The Daily (or when I think of it) Ramble


Tuesday, the first week of January 2016. Hard to believe, just in general. My disconnected thoughts o’ the morning:

* Good on Virginia Tech, knocking off those U.Va. hoopsters in Blacksburg. As always, it’s just damn hard to win on the road in college buckets. Anybody ever tell you that?

* Didn’t see it, though. Nor the Kansas-Oklahoma 3-OT palooza. Why? I get to that . . .

* I thought “Concussion” was pretty good. It’s a talker for sure. Will Smith isn’t holding on to the side of any jets during takeoff, if you get me. But I thought he was believable, and the true story compelling.

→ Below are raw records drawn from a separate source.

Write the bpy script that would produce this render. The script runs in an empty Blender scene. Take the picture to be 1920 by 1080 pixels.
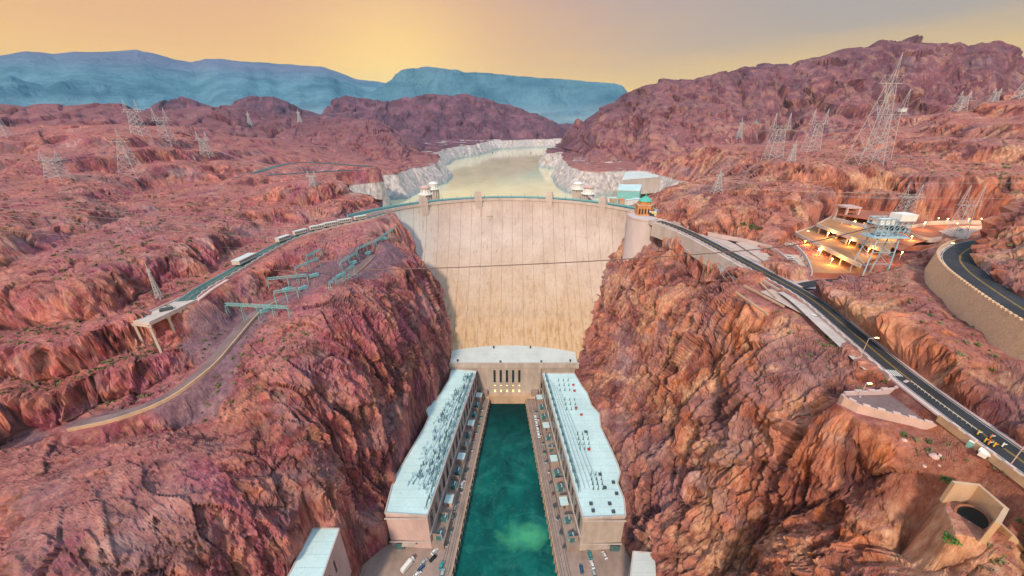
import bpy, bmesh, math, random
import numpy as np
from mathutils import Vector, Matrix

# ------------------------------------------------------------------ camera, sky, sun, exposure
C = bpy.context.scene
CAM_Z = 271.0
PITCH = 24.0
FPX = 700.0                      # focal length in photo pixels (1920 wide)
cam_d = bpy.data.cameras.new('camera'); cam = bpy.data.objects.new('camera', cam_d)
C.collection.objects.link(cam); C.camera = cam
cam.location = (0, 0, CAM_Z); cam.rotation_euler = (math.radians(90 - PITCH), 0, 0)
cam_d.sensor_width = 36.0; cam_d.lens = 36.0 * FPX / 1920.0
cam_d.clip_start = 1.0; cam_d.clip_end = 60000.0

SUN_AZ, SUN_EL = -163.0, 38.0    # degrees from +y towards +x, elevation
w = bpy.data.worlds.new("World"); C.world = w; w.use_nodes = True
def build_world():
    nt = w.node_tree; nt.nodes.clear(); N = nt.nodes.new; L = nt.links.new
    out = N('ShaderNodeOutputWorld'); bg = N('ShaderNodeBackground'); L(bg.outputs[0], out.inputs[0])
    bg2 = N('ShaderNodeBackground'); add = N('ShaderNodeAddShader')
    sky = N('ShaderNodeTexSky'); sky.sky_type = 'NISHITA'; sky.sun_disc = False
    sky.sun_elevation = math.radians(SUN_EL); sky.sun_rotation = math.radians(SUN_AZ)
    L(sky.outputs[0], bg2.inputs[0]); bg2.inputs[1].default_value = 0.004
    tc = N('ShaderNodeTexCoord'); sp = N('ShaderNodeSeparateXYZ'); L(tc.outputs['Generated'], sp.inputs[0])
    # sunset glow: warm near the horizon ahead, greyer to the right, pale blue overhead
    ns = N('ShaderNodeTexNoise'); ns.inputs['Scale'].default_value = 2.2; ns.inputs['Detail'].default_value = 4
    mp = N('ShaderNodeMapping'); mp.inputs['Scale'].default_value = (1, 1, 7); L(tc.outputs['Generated'], mp.inputs[0]); L(mp.outputs[0], ns.inputs['Vector'])
    m1 = N('ShaderNodeMath'); m1.operation = 'MULTIPLY_ADD'; L(ns.outputs[0], m1.inputs[0]); m1.inputs[1].default_value = 0.075; L(sp.outputs['Z'], m1.inputs[2])
    def ramp(stops):
        r = N('ShaderNodeValToRGB'); e = r.color_ramp.elements
        e[0].position = stops[0][0]; e[0].color = (*stops[0][1], 1); e[1].position = stops[1][0]; e[1].color = (*stops[1][1], 1)
        for p, c in stops[2:]:
            q = e.new(p); q.color = (*c, 1)
        L(m1.outputs[0], r.inputs[0]); return r
    up = [(0.42, (.42, .48, .56)), (0.7, (.46, .60, .74)), (1.0, (.50, .68, .84))]
    rl = ramp([(0.02, (1.12, .58, .0)), (0.10, (1.0, .50, .02)), (0.17, (.82, .40, .08)), (0.27, (.60, .30, .15))] + up)
    rr = ramp([(0.02, (1.0, .48, .0)), (0.11, (.82, .43, .03)), (0.19, (.38, .27, .19)), (0.27, (.28, .245, .25))] + up)
    az = N('ShaderNodeMapRange'); az.interpolation_type = 'SMOOTHSTEP'; L(sp.outputs['X'], az.inputs[0])
    az.inputs[1].default_value = -0.35; az.inputs[2].default_value = 0.75
    mx = N('ShaderNodeMix'); mx.data_type = 'RGBA'; L(az.outputs[0], mx.inputs[0]); L(rl.outputs[0], mx.inputs[6]); L(rr.outputs[0], mx.inputs[7])
    # bright yellow spot where the sun has gone down behind the ridge
    dt = N('ShaderNodeVectorMath'); dt.operation = 'DOT_PRODUCT'; L(tc.outputs['Generated'], dt.inputs[0])
    gx = math.radians(-15); dt.inputs[1].default_value = (math.sin(gx) * .99, math.cos(gx) * .99, .05)
    cl = N('ShaderNodeMath'); cl.operation = 'MAXIMUM'; L(dt.outputs['Value'], cl.inputs[0]); cl.inputs[1].default_value = 0
    pw = N('ShaderNodeMath'); pw.operation = 'POWER'; L(cl.outputs[0], pw.inputs[0]); pw.inputs[1].default_value = 60
    gm = N('ShaderNodeMath'); gm.operation = 'MULTIPLY'; L(pw.outputs[0], gm.inputs[0]); gm.inputs[1].default_value = .75; gm.use_clamp = True
    m2 = N('ShaderNodeMix'); m2.data_type = 'RGBA'; L(gm.outputs[0], m2.inputs[0]); L(mx.outputs[2], m2.inputs[6]); m2.inputs[7].default_value = (1.2, .85, .16, 1)
    L(m2.outputs[2], bg.inputs[0]); bg.inputs[1].default_value = 1.0
    L(bg.outputs[0], add.inputs[0]); L(bg2.outputs[0], add.inputs[1]); L(add.outputs[0], out.inputs[0])
build_world()
sd = bpy.data.lights.new('sun', 'SUN'); sun = bpy.data.objects.new('sun', sd); C.collection.objects.link(sun)
sd.energy = 2.6; sd.angle = math.radians(5); sd.color = (1.0, .80, .58)
sx, sy, sz = math.sin(math.radians(SUN_AZ)) * math.cos(math.radians(SUN_EL)), math.cos(math.radians(SUN_AZ)) * math.cos(math.radians(SUN_EL)), math.sin(math.radians(SUN_EL))
sun.rotation_euler = Vector((sx, sy, sz)).to_track_quat('Z', 'Y').to_euler()
C.view_settings.view_transform = 'Standard'; C.view_settings.look = 'None'
C.view_settings.exposure = 0.5; C.view_settings.gamma = 1.0
C.cycles.volume_bounces = 0; C.cycles.max_bounces = 5

# ------------------------------------------------------------------ photo pixel -> world helpers
cT, sT = math.cos(math.radians(PITCH)), math.sin(math.radians(PITCH))
def ray(px, py):
    u = (px - 960) / FPX; v = (540 - py) / FPX
    return (u, cT + v * sT, -sT + v * cT)
def Z(px, py, z):                # the world point seen at a photo pixel, at height z
    d = ray(px, py); t = (z - CAM_Z) / d[2]
    return (d[0] * t, d[1] * t, z)
def R(px, py, y):                # the world point seen at a photo pixel, at forward distance y
    d = ray(px, py); t = y / d[1]
    return (d[0] * t, y, CAM_Z + d[2] * t)
def lerp(a, b, t): return a + (b - a) * t
def sst(e0, e1, x):
    t = np.clip((x - e0) / (e1 - e0), 0, 1); return t * t * (3 - 2 * t)

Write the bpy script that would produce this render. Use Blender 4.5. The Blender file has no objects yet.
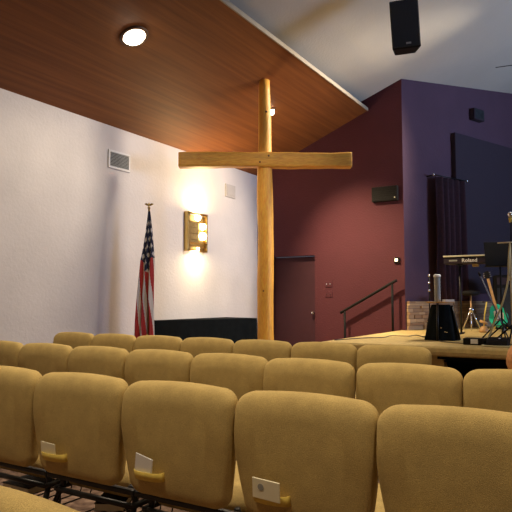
import bpy, bmesh, math, random
from mathutils import Vector, Matrix
random.seed(4)
sc = bpy.context.scene
COL = sc.collection
PI = math.pi

# ---------------------------------------------------------------- materials
def mat(name, col, rough=.6, metal=0, var=.0, vscale=8, bump=0, bscale=60, emit=None, estr=0, fine=0, stretch=None, sheen=0, col2=None):
    m = bpy.data.materials.new(name); m.use_nodes = True
    nt = m.node_tree; N = nt.nodes; L = nt.links
    b = N['Principled BSDF']
    b.inputs['Roughness'].default_value = rough
    b.inputs['Metallic'].default_value = metal
    c = (*col, 1)
    b.inputs['Base Color'].default_value = c
    tc = N.new('ShaderNodeTexCoord')
    mp = N.new('ShaderNodeMapping'); L.new(tc.outputs['Object'], mp.inputs['Vector'])
    if stretch: mp.inputs['Scale'].default_value = stretch
    if var or col2:
        n = N.new('ShaderNodeTexNoise'); n.inputs['Scale'].default_value = vscale; n.inputs['Detail'].default_value = 5
        L.new(mp.outputs[0], n.inputs['Vector'])
        r = N.new('ShaderNodeValToRGB'); r.color_ramp.elements[0].position = .32; r.color_ramp.elements[1].position = .68
        c2 = col2 or tuple(min(1, x*(1+var)) for x in col)
        r.color_ramp.elements[0].color = (*[x*(1-var) for x in col], 1); r.color_ramp.elements[1].color = (*c2, 1)
        L.new(n.outputs['Fac'], r.inputs['Fac'])
        out = r.outputs['Color']
        if fine:
            n2 = N.new('ShaderNodeTexNoise'); n2.inputs['Scale'].default_value = fine; n2.inputs['Detail'].default_value = 3
            L.new(mp.outputs[0], n2.inputs['Vector'])
            mx = N.new('ShaderNodeMix'); mx.data_type = 'RGBA'; mx.blend_type = 'OVERLAY'; mx.inputs['Factor'].default_value = .55
            L.new(out, mx.inputs['A']); L.new(n2.outputs['Fac'], mx.inputs['B']); out = mx.outputs['Result']
        L.new(out, b.inputs['Base Color'])
    if bump:
        n3 = N.new('ShaderNodeTexNoise'); n3.inputs['Scale'].default_value = bscale; n3.inputs['Detail'].default_value = 4
        L.new(mp.outputs[0], n3.inputs['Vector'])
        bp = N.new('ShaderNodeBump'); bp.inputs['Strength'].default_value = bump; bp.inputs['Distance'].default_value = .02
        L.new(n3.outputs['Fac'], bp.inputs['Height']); L.new(bp.outputs[0], b.inputs['Normal'])
    if sheen:
        b.inputs['Sheen Weight'].default_value = sheen
        b.inputs['Sheen Tint'].default_value = (*[min(1, x*2.0) for x in col], 1)
    if emit:
        b.inputs['Emission Color'].default_value = (*emit, 1); b.inputs['Emission Strength'].default_value = estr
    return m

M = {}
M['wall'] = mat('white_plaster', (.66, .605, .56), .9, var=.05, vscale=1.5, bump=.22, bscale=28)
M['purple'] = mat('burgundy_paint', (.076, .0125, .022), .85, var=.06, vscale=2, bump=.3, bscale=35)
M['daylit'] = mat('burgundy_paint_daylit', (.080, .036, .058), .85, var=.06, vscale=2, bump=.3, bscale=35)  # same burgundy paint; blue daylight on this wall tinted into its base
M['ceiling'] = mat('ceiling_paint', (.58, .53, .43), .9, var=.04, vscale=1.2, bump=.12, bscale=30)
M['fascia'] = mat('fascia_paint', (.30, .25, .18), .8, var=.04)
M['door'] = mat('door_paint', (.050, .010, .020), .8, var=.05)
M['fabric'] = mat('tan_chair_fabric', (.46, .320, .108), .95, var=.10, vscale=14, fine=420, bump=.3, bscale=500, sheen=.25)
M['fabric2'] = mat('tan_chair_fabric_seat', (.48, .34, .12), .95, var=.12, vscale=30, fine=420, bump=.5, bscale=500, sheen=.3)
M['pocketf'] = mat('yellow_lit_pocket_fabric', (.72, .52, .10), .9, var=.1, vscale=40)  # lamp light on the pocket put into the brighter yellow base
M['steel'] = mat('black_steel', (.02, .018, .016), .4, metal=.5, var=.1)
M['black'] = mat('black_plastic', (.011, .010, .010), .6, var=.15)
M['blackcloth'] = mat('black_cloth', (.006, .008, .009), 1.0, var=.2, vscale=12, bump=.2, bscale=90)
for k_ in ('black', 'blackcloth'): M[k_].node_tree.nodes['Principled BSDF'].inputs['Specular IOR Level'].default_value = .12
M['grille'] = mat('speaker_grille', (.006, .008, .01), .6, var=.3, vscale=200, bump=.4, bscale=300)
M['card'] = mat('cream_card', (.85, .78, .55), .7, var=.04)
M['cardw'] = mat('white_paper', (.85, .84, .8), .7, var=.02)
M['log'] = mat('peeled_log', (.80, .40, .055), .5, var=.16, vscale=5, stretch=(3, 3, .45), fine=30, bump=.25, bscale=12)
M['beam'] = mat('peeled_beam', (.72, .36, .055), .5, var=.15, vscale=5, stretch=(.45, 3, 3), fine=30, bump=.25, bscale=12)
M['knot'] = mat('wood_knot', (.10, .04, .012), .6, var=.1)
M['gold'] = mat('brass', (.62, .43, .14), .28, metal=1, var=.12, vscale=6)
M['goldd'] = mat('aged_brass', (.40, .28, .11), .45, metal=.8, var=.2, vscale=14)
M['chrome'] = mat('chrome', (.75, .75, .78), .2, metal=1, var=.05)
M['whitep'] = mat('white_enamel', (.72, .70, .66), .5, var=.03)
M['grey'] = mat('grey_louver', (.33, .33, .30), .7, var=.05)
M['platep'] = mat('plate_paint', (.50, .45, .40), .7, var=.03)
M['screen'] = mat('dark_acoustic_panel', (.030, .018, .028), .9, var=.12, vscale=60, bump=.2, bscale=200)
M['curtain'] = mat('maroon_velvet', (.028, .007, .013), .95, var=.25, vscale=20, sheen=.3)
M['green'] = mat('teal_lacquer', (.03, .50, .31), .25, var=.1)
M['maple'] = mat('maple_wood', (.50, .28, .11), .4, var=.15, vscale=20)
M['cable'] = mat('cream_cable', (.55, .48, .25), .6, var=.05)
M['cabled'] = mat('dark_cable', (.04, .03, .02), .6, var=.05)
M['tape'] = mat('pale_tape', (.80, .76, .6), .6, var=.04)
M['skin'] = mat('skin', (.62, .30, .16), .55, var=.06, vscale=20)
M['hair'] = mat('ginger_hair', (.50, .215, .065), .6, var=.2, vscale=60, bump=.3, bscale=200)
M['shirt'] = mat('blue_cotton', (.08, .13, .3), .9, var=.08)
M['trouser'] = mat('grey_cotton', (.1, .1, .11), .9, var=.08)
M['shoe'] = mat('brown_leather', (.12, .06, .03), .5, var=.08)
M['eyew'] = mat('eye_white', (.8, .8, .78), .3, var=.01)
M['red'] = mat('flag_red', (.50, .035, .03), .8, var=.08)
M['white'] = mat('flag_white', (.72, .66, .58), .8, var=.05)
M['navy'] = mat('flag_navy', (.012, .016, .045), .8, var=.08)
M['bulb'] = mat('lit_bulb', (1, .9, .7), .4, emit=(1, .90, .68), estr=26)
M['bulb2'] = mat('lit_sconce_globe', (1, .85, .55), .4, emit=(1, .84, .50), estr=14)
M['led'] = mat('lit_indicator', (1, .8, .5), .4, emit=(1, .8, .5), estr=3.0)
M['glass'] = mat('assumed_window_glow', (.7, .8, 1), .3, emit=(.55, .72, 1), estr=1.2)  # glow for the pane of an assumed window out of view

# stage carpet, hall carpet, wood ceiling, stone
M['stage'] = mat('tan_stage_carpet', (.60, .43, .155), .98, var=.12, vscale=14, fine=300, bump=.5, bscale=350)
M['floor'] = mat('brown_hall_carpet', (.17, .085, .055), .95, var=.5, vscale=16, col2=(.30, .19, .13), bump=.4, bscale=250)

def wood_ceiling():
    m = bpy.data.materials.new('stained_plank_ceiling'); m.use_nodes = True
    nt = m.node_tree; N = nt.nodes; L = nt.links; b = N['Principled BSDF']
    tc = N.new('ShaderNodeTexCoord')
    mp = N.new('ShaderNodeMapping'); mp.inputs['Scale'].default_value = (14, .5, 14); L.new(tc.outputs['Object'], mp.inputs[0])
    n = N.new('ShaderNodeTexNoise'); n.inputs['Scale'].default_value = 1.3; n.inputs['Detail'].default_value = 6; L.new(mp.outputs[0], n.inputs['Vector'])
    r = N.new('ShaderNodeValToRGB'); r.color_ramp.elements[0].position = .3; r.color_ramp.elements[1].position = .72
    r.color_ramp.elements[0].color = (.155, .046, .010, 1); r.color_ramp.elements[1].color = (.24, .080, .017, 1)
    L.new(n.outputs['Fac'], r.inputs['Fac'])
    sx = N.new('ShaderNodeSeparateXYZ'); L.new(tc.outputs['Object'], sx.inputs[0])
    ma = N.new('ShaderNodeMath'); ma.operation = 'MULTIPLY'; ma.inputs[1].default_value = 7.5; L.new(sx.outputs['X'], ma.inputs[0])
    fr = N.new('ShaderNodeMath'); fr.operation = 'FRACT'; L.new(ma.outputs[0], fr.inputs[0])
    lt = N.new('ShaderNodeMath'); lt.operation = 'LESS_THAN'; lt.inputs[1].default_value = .05; L.new(fr.outputs[0], lt.inputs[0])
    mx = N.new('ShaderNodeMix'); mx.data_type = 'RGBA'; mx.blend_type = 'MULTIPLY'; mx.inputs['B'].default_value = (.80, .78, .76, 1)
    L.new(lt.outputs[0], mx.inputs['Factor']); L.new(r.outputs[0], mx.inputs['A']); L.new(mx.outputs['Result'], b.inputs['Base Color'])
    b.inputs['Roughness'].default_value = .62
    b.inputs['Specular IOR Level'].default_value = .3
    return m
M['woodc'] = wood_ceiling()

def stone_mat():
    m = bpy.data.materials.new('ledge_stone'); m.use_nodes = True
    nt = m.node_tree; N = nt.nodes; L = nt.links; b = N['Principled BSDF']
    tc = N.new('ShaderNodeTexCoord'); g = N.new('ShaderNodeNewGeometry')
    n = N.new('ShaderNodeTexNoise'); n.inputs['Scale'].default_value = 6; n.inputs['Detail'].default_value = 5; L.new(tc.outputs['Object'], n.inputs['Vector'])
    r = N.new('ShaderNodeValToRGB'); r.color_ramp.elements[0].color = (.20, .10, .05, 1); r.color_ramp.elements[1].color = (.50, .34, .19, 1)
    ad = N.new('ShaderNodeMath'); ad.operation = 'ADD'; mu = N.new('ShaderNodeMath'); mu.operation = 'MULTIPLY'; mu.inputs[1].default_value = .75
    L.new(g.outputs['Random Per Island'], mu.inputs[0]); L.new(mu.outputs[0], ad.inputs[0])
    m3 = N.new('ShaderNodeMath'); m3.operation = 'MULTIPLY'; m3.inputs[1].default_value = .35; L.new(n.outputs['Fac'], m3.inputs[0]); L.new(m3.outputs[0], ad.inputs[1])
    L.new(ad.outputs[0], r.inputs['Fac']); L.new(r.outputs[0], b.inputs['Base Color']); b.inputs['Roughness'].default_value = .85
    bp = N.new('ShaderNodeBump'); bp.inputs['Strength'].default_value = .5; bp.inputs['Distance'].default_value = .02
    L.new(n.outputs['Fac'], bp.inputs['Height']); L.new(bp.outputs[0], b.inputs['Normal'])
    return m
M['stone'] = stone_mat()

# ---------------------------------------------------------------- mesh helpers
def obj(name, bm, m, parent=None, loc=None, rot=None, smooth=False, bevel=0, seg=2, label=None):
    bmesh.ops.recalc_face_normals(bm, faces=bm.faces)
    me = bpy.data.meshes.new(name); bm.to_mesh(me); bm.free()
    for mm in (m if isinstance(m, (list, tuple)) else [m]): me.materials.append(mm)
    if smooth:
        for p in me.polygons: p.use_smooth = True
    o = bpy.data.objects.new(name, me); COL.objects.link(o)
    if loc is not None: o.location = loc
    if rot is not None: o.rotation_euler = rot
    if parent is not None: o.parent = parent
    if bevel:
        md = o.modifiers.new('b', 'BEVEL'); md.width = bevel; md.segments = seg; md.limit_method = 'ANGLE'; md.angle_limit = math.radians(35)
    if label: o['label'] = label
    return o

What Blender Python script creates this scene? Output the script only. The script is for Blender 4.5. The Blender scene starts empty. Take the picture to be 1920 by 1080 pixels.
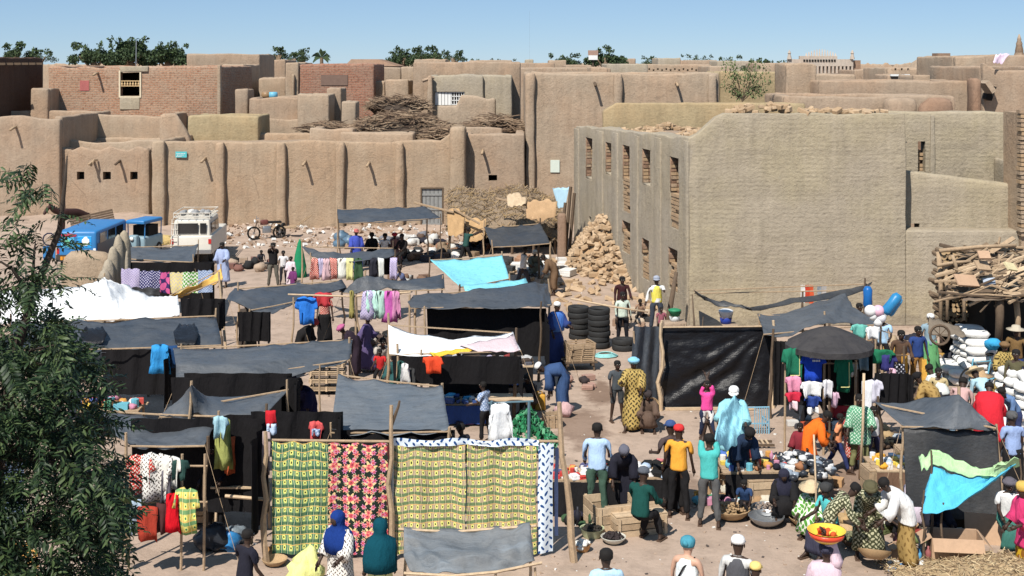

* As for the Star Wars, saw it with the kids. Entertaining enough, I suppose. The kids had to brief me on the whos and whats of the series, but that was fine. The world can have the Star Wars. I am at peace with my disinterest.

* Just started Making a Murderer on Netflix. Watched the first two of the 10 episodes last night. (a-ha!) It’s all the rage. If you spoil it for me, I may murder you.

* I am disheartened on the regular by some of the writing that comes out of college sports-publicity offices. 101 Class: The team as a unit is an “it,” not a “they.” As in “Midwestern State won its third game in a row.” And don’t get me started on dangling modifiers.

* My baby girl in San Francisco just moved into a new house in the famous Haight. The “Grateful Dead House,” as noted on Google Maps, is down the street. There’s something Smithsonian about that to me.

* The Eagles fire their coach Chip Kelly, who by all accounts has the people skills of a prune, but he’s an innovative football wonk (it appears). Bill Belichick seems to answer to that same description. Is Kelly another Belichick? There are GMs and owners who will still want to pay large money to find out, as in the second shoe has yet to drop on Kelly. What a country.

* Our little band’s fantasy golf season starts this week, to continue through the fall. Make your jokes. But it’s a lot of fun for people (like we five) who pay attention to the PGA Tour, the small weekly wager focuses our interest, and  I enjoy recapping and razzing the weekly “drama” for the boyz in my Monday flounder-mail. So there.

* Bonus points to you if you get that above passing reference to fan mail from some “flounder.”

* Didn’t do the Movember thing. But Dry January sounds like a good idea.